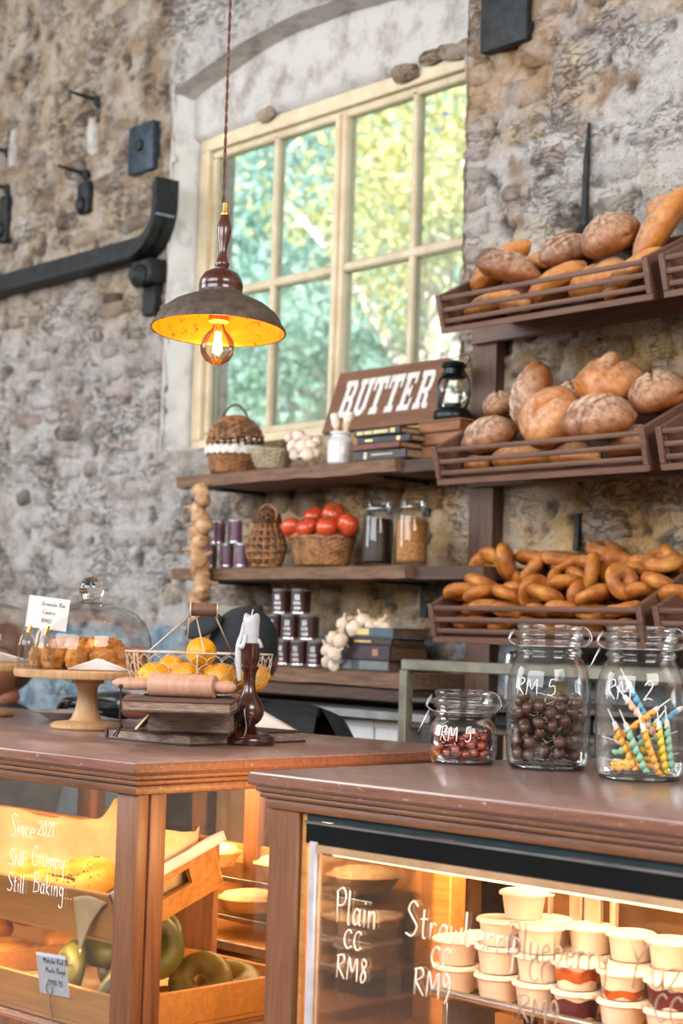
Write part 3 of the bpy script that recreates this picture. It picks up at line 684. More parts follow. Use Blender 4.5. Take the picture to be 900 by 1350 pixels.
def loaf_mesh(name, L, Wd, H, mat, slashes, seed, knob=0, waist=0):
    """oval loaf with scored ridges; Col holds where the flour lies"""
    nu, nv = 64, 44; vs = []; cols = []; rs = random.Random(seed); ph = rs.uniform(0, 6)
    for i in range(nv + 1):
        th = PI * i / nv
        for j in range(nu):
            a = 2 * PI * j / nu
            x = math.cos(th); y = math.sin(th) * math.cos(a); z = math.sin(th) * math.sin(a)
            k = 1 + .05 * math.sin(3 * x + ph) * math.cos(2 * a) + .03 * mnoise.noise(Vector((x * 2 + seed, y * 2, z * 2))) - waist * math.exp(-(x / .25) ** 2)
            fl = 0.0
            if z > 0:
                for (sx, sy, ang, ln, wd) in slashes:
                    u = (x - sx) * math.cos(ang) + (y - sy) * math.sin(ang); w = -(x - sx) * math.sin(ang) + (y - sy) * math.cos(ang)
                    if abs(u) < ln:
                        e = math.cos(u / ln * PI / 2) ** .5; g = math.exp(-(w / wd) ** 2)
                        k += (-.13 * g + .085 * math.exp(-((abs(w) - wd * 1.9) / wd) ** 2)) * e; fl += (-1.5 * g + .8 * math.exp(-((abs(w) - wd * 1.9) / wd) ** 2)) * e
                fl += z * .75 + .05
            zz = z * H * (.75 if z < 0 else 1)
            vs.append((x * L * k, y * Wd * k, zz * k if z > -.3 else max(zz * k, -.55 * H))); cols.append((max(0, min(1, fl)),) * 3)
    if knob:
        vs = [(v[0], v[1], v[2] + knob * math.exp(-((v[0] / L) ** 2 + (v[1] / Wd) ** 2) * 14)) if v[2] > 0 else v for v in vs]
    fs = [(i * nu + j, i * nu + (j + 1) % nu, (i + 1) * nu + (j + 1) % nu, (i + 1) * nu + j) for i in range(nv) for j in range(nu)]
    me = bpy.data.meshes.new(name); me.from_pydata(vs, [], fs); me.validate(); me.shade_smooth(); set_cols(me, np.array(cols[:len(me.vertices)])); me.materials.append(mat); return me
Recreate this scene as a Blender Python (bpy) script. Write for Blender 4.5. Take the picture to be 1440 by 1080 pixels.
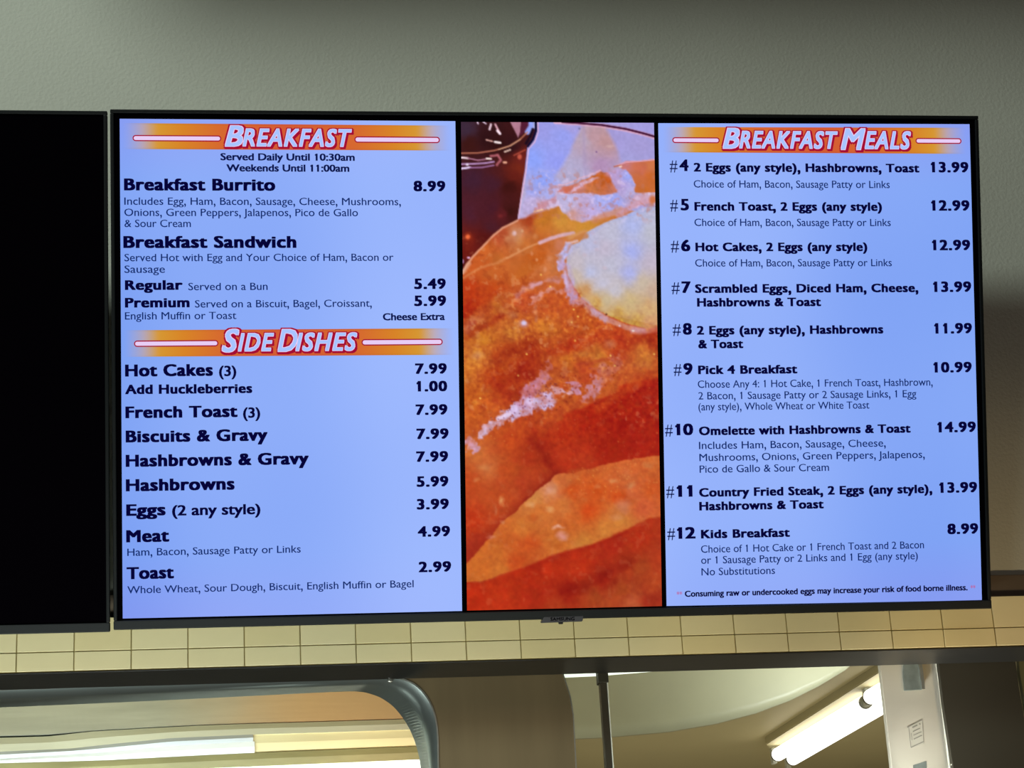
import bpy, bmesh, math, random
import numpy as np
from mathutils import Vector, Matrix

random.seed(4)
rng = np.random.default_rng(11)
for o in list(bpy.data.objects):
    bpy.data.objects.remove(o)
S = bpy.context.scene
COL = S.collection

# ------------------------------------------------------------------ camera
F = 3000.0
YAW, PITCH, ROLL = 0.14259, 0.34469, -0.05803
CAM = np.array([-0.46584, -2.92491, 1.55893])      # TV bottom edge is at z = 2.25
cy_, sy_ = math.cos(YAW), math.sin(YAW)
cp_, sp_ = math.cos(PITCH), math.sin(PITCH)
FWD = np.array([sy_ * cp_, cy_ * cp_, sp_])
r0 = np.array([cy_, -sy_, 0.0])
u0 = np.cross(r0, FWD)
RIGHT = r0 * math.cos(ROLL) + u0 * math.sin(ROLL)
UP = -r0 * math.sin(ROLL) + u0 * math.cos(ROLL)
cd = bpy.data.cameras.new('camera')
cam = bpy.data.objects.new('camera', cd)
COL.objects.link(cam)
M = Matrix.Identity(4)
for i in range(3):
    M[i][0], M[i][1], M[i][2], M[i][3] = RIGHT[i], UP[i], -FWD[i], CAM[i]
cam.matrix_world = M
cd.sensor_width = 36.0
cd.lens = F / 1440 * 36
cd.clip_start = 0.02
S.camera = cam

# ------------------------------------------------------------------ world, lights, exposure
w = bpy.data.worlds.new('world')
S.world = w
w.use_nodes = True
w.node_tree.nodes['Background'].inputs[0].default_value = (0.95, 0.84, 0.76, 1)
w.node_tree.nodes['Background'].inputs[1].default_value = 0.035
S.view_settings.view_transform = 'Standard'
S.view_settings.look = 'None'
S.view_settings.exposure = 0
S.view_settings.gamma = 1
S.view_settings.use_curve_mapping = False


def light(name, kind, loc, target, energy, color, size=0.1, size_y=None, spot=None, blend=0.5, spread=None):
    ld = bpy.data.lights.new(name, kind)
    ld.energy = energy
    ld.color = color
    if kind == 'AREA':
        ld.size = size
        if size_y:
            ld.shape = 'RECTANGLE'
            ld.size_y = size_y
        if spread:
            ld.spread = math.radians(spread)
    else:
        ld.shadow_soft_size = size
    if kind == 'SPOT':
        ld.spot_size = math.radians(spot)
        ld.spot_blend = blend
    o = bpy.data.objects.new(name, ld)
    COL.objects.link(o)
    o.location = loc
    d = Vector(target) - Vector(loc)
    o.rotation_euler = d.to_track_quat('-Z', 'Y').to_euler()
    o['kind'] = 'helper'
    return o


# dining-room lamp to the upper left of the screens; unseen fills added low to brighten the tiles
light('dining_lamp', 'SPOT', (-2.2, -2.6, 4.25), (0.1, 0.0, 2.9), 310, (0.88, 1.0, 0.92), 0.33, spot=85, blend=0.6)
light('tile_fill', 'AREA', (-1.05, -0.9, 1.3), (-0.75, 0, 2.2), 5.4, (0.92, 1.0, 0.92), 1.7, 0.12, spread=70)
for x_, e_, c_ in ((0.0, 15, (1.0, 0.88, 0.58)), (0.35, 24, (1.0, 0.80, 0.48)), (0.72, 32, (1.0, 0.72, 0.38))):
    light('tile_fill', 'SPOT', (x_ + .02, -1.0, 1.28), (x_, 0, 2.16), e_, c_, 0.05, spot=27, blend=1.0)  # narrow unseen spots, added so that only the tiles brighten
light('warm_wall_fill', 'AREA', (0.4, -3.6, 4.2), (0.2, 0, 3.2), 9, (1.0, 0.80, 0.68), 1.4, 1.0)  # unseen fill, added as warm bounce on the wall
# kitchen lights behind the opening
light('kitchen_lamp', 'AREA', (1.0, 2.0, 2.40), (1.0, 2.0, 1.5), 8, (0.95, 1.0, 0.88), 1.2, 0.2)


# ------------------------------------------------------------------ helpers
def lin(c):
    return [((v / 255.0) / 12.92 if v / 255.0 <= 0.04045 else ((v / 255.0 + 0.055) / 1.055) ** 2.4) for v in c]


def lin_np(a):
    a = np.clip(a, 0, 255) / 255.0
    return np.where(a <= 0.04045, a / 12.92, ((a + 0.055) / 1.055) ** 2.4)


def ray(x, y):
    return FWD * F + RIGHT * (x - 720) + UP * (540 - y)


def at(x, y, Y):
    """point seen at pixel x, y on the vertical plane y = Y"""
    D = ray(x, y)
    t = (Y - CAM[1]) / D[1]
    return CAM + D * t


def atz(x, y, Z):
    D = ray(x, y)
    t = (Z - CAM[2]) / D[2]
    return CAM + D * t


def mat(name, base, rough=0.6, metal=0.0, noise=0.0, nscale=8.0, bump=0.0, bscale=60.0, stretch=None,
        emit=None, strength=1.0, spec=0.5, base2=None, coat=0.0):
    m = bpy.data.materials.new(name)
    m.use_nodes = True
    nt = m.node_tree
    b = nt.nodes['Principled BSDF']
    c = lin(base) + [1]
    b.inputs['Base Color'].default_value = c
    b.inputs['Roughness'].default_value = rough
    b.inputs['Metallic'].default_value = metal
    b.inputs['Specular IOR Level'].default_value = spec
    b.inputs['Coat Weight'].default_value = coat
    tc = nt.nodes.new('ShaderNodeTexCoord')
    mp = nt.nodes.new('ShaderNodeMapping')
    nt.links.new(tc.outputs['Object'], mp.inputs['Vector'])
    if stretch:
        mp.inputs['Scale'].default_value = stretch
    if noise > 0 or base2:
        n = nt.nodes.new('ShaderNodeTexNoise')
        n.inputs['Scale'].default_value = nscale
        n.inputs['Detail'].default_value = 5
        nt.links.new(mp.outputs[0], n.inputs['Vector'])
        cr = nt.nodes.new('ShaderNodeValToRGB')
        cr.color_ramp.elements[0].position = 0.3
        cr.color_ramp.elements[1].position = 0.7
        d = lin(base2) if base2 else [v * (1 - noise) for v in c[:3]]
        cr.color_ramp.elements[0].color = d + [1]
        cr.color_ramp.elements[1].color = c
        nt.links.new(n.outputs['Fac'], cr.inputs['Fac'])
        nt.links.new(cr.outputs['Color'], b.inputs['Base Color'])
    if bump > 0:
        n2 = nt.nodes.new('ShaderNodeTexNoise')
        n2.inputs['Scale'].default_value = bscale
        n2.inputs['Detail'].default_value = 4
        nt.links.new(mp.outputs[0], n2.inputs['Vector'])
        bp = nt.nodes.new('ShaderNodeBump')
        bp.inputs['Strength'].default_value = bump
        bp.inputs['Distance'].default_value = 0.004
        nt.links.new(n2.outputs['Fac'], bp.inputs['Height'])
        nt.links.new(bp.outputs['Normal'], b.inputs['Normal'])
    if emit is not None:
        b.inputs['Emission Color'].default_value = lin(emit) + [1]
        b.inputs['Emission Strength'].default_value = strength
    return m


def link(name, me, m=None, parent=None, kind=None, label=None, cat=None, group=None):
    o = bpy.data.objects.new(name, me)
    COL.objects.link(o)
    if m is not None and me is not None:
        me.materials.append(m)
    if parent is not None:
        o.parent = parent
    for k, v in (('kind', kind), ('label', label), ('category', cat), ('group', group)):
        if v:
            o[k] = v
    return o


def me_from(verts, faces, name='mesh', smooth=False):
    me = bpy.data.meshes.new(name)
    me.from_pydata([tuple(map(float, v)) for v in verts], [], faces)
    me.update()
    if smooth:
        me.polygons.foreach_set('use_smooth', [True] * len(me.polygons))
    return me


def box_me(x0, x1, y0, y1, z0, z1, bevel=0.0, name='box', seg=2):
    bm = bmesh.new()
    bmesh.ops.create_cube(bm, size=1)
    for v in bm.verts:
        v.co = Vector((x0 + (v.co.x + .5) * (x1 - x0), y0 + (v.co.y + .5) * (y1 - y0), z0 + (v.co.z + .5) * (z1 - z0)))
    if bevel > 0:
        bmesh.ops.bevel(bm, geom=list(bm.edges), offset=bevel, segments=seg, affect='EDGES', profile=0.5)
    me = bpy.data.meshes.new(name)
    bm.to_mesh(me)
    bm.free()
    return me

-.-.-

Reproduce exactly the section that begins with the line containing "Recreate this scene" and ends with the line containing "S.view_settings.use_curve_mapping = False". Both boundary lines belong in the copy, but pictures do not.

Recreate this scene as a Blender Python (bpy) script. Write for Blender 4.5. Take the picture to be 1440 by 1080 pixels.
import bpy, bmesh, math, random
import numpy as np
from mathutils import Vector, Matrix

random.seed(4)
rng = np.random.default_rng(11)
for o in list(bpy.data.objects):
    bpy.data.objects.remove(o)
S = bpy.context.scene
COL = S.collection

# ------------------------------------------------------------------ camera
F = 3000.0
YAW, PITCH, ROLL = 0.14259, 0.34469, -0.05803
CAM = np.array([-0.46584, -2.92491, 1.55893])      # TV bottom edge is at z = 2.25
cy_, sy_ = math.cos(YAW), math.sin(YAW)
cp_, sp_ = math.cos(PITCH), math.sin(PITCH)
FWD = np.array([sy_ * cp_, cy_ * cp_, sp_])
r0 = np.array([cy_, -sy_, 0.0])
u0 = np.cross(r0, FWD)
RIGHT = r0 * math.cos(ROLL) + u0 * math.sin(ROLL)
UP = -r0 * math.sin(ROLL) + u0 * math.cos(ROLL)
cd = bpy.data.cameras.new('camera')
cam = bpy.data.objects.new('camera', cd)
COL.objects.link(cam)
M = Matrix.Identity(4)
for i in range(3):
    M[i][0], M[i][1], M[i][2], M[i][3] = RIGHT[i], UP[i], -FWD[i], CAM[i]
cam.matrix_world = M
cd.sensor_width = 36.0
cd.lens = F / 1440 * 36
cd.clip_start = 0.02
S.camera = cam

# ------------------------------------------------------------------ world, lights, exposure
w = bpy.data.worlds.new('world')
S.world = w
w.use_nodes = True
w.node_tree.nodes['Background'].inputs[0].default_value = (0.95, 0.84, 0.76, 1)
w.node_tree.nodes['Background'].inputs[1].default_value = 0.035
S.view_settings.view_transform = 'Standard'
S.view_settings.look = 'None'
S.view_settings.exposure = 0
S.view_settings.gamma = 1
S.view_settings.use_curve_mapping = False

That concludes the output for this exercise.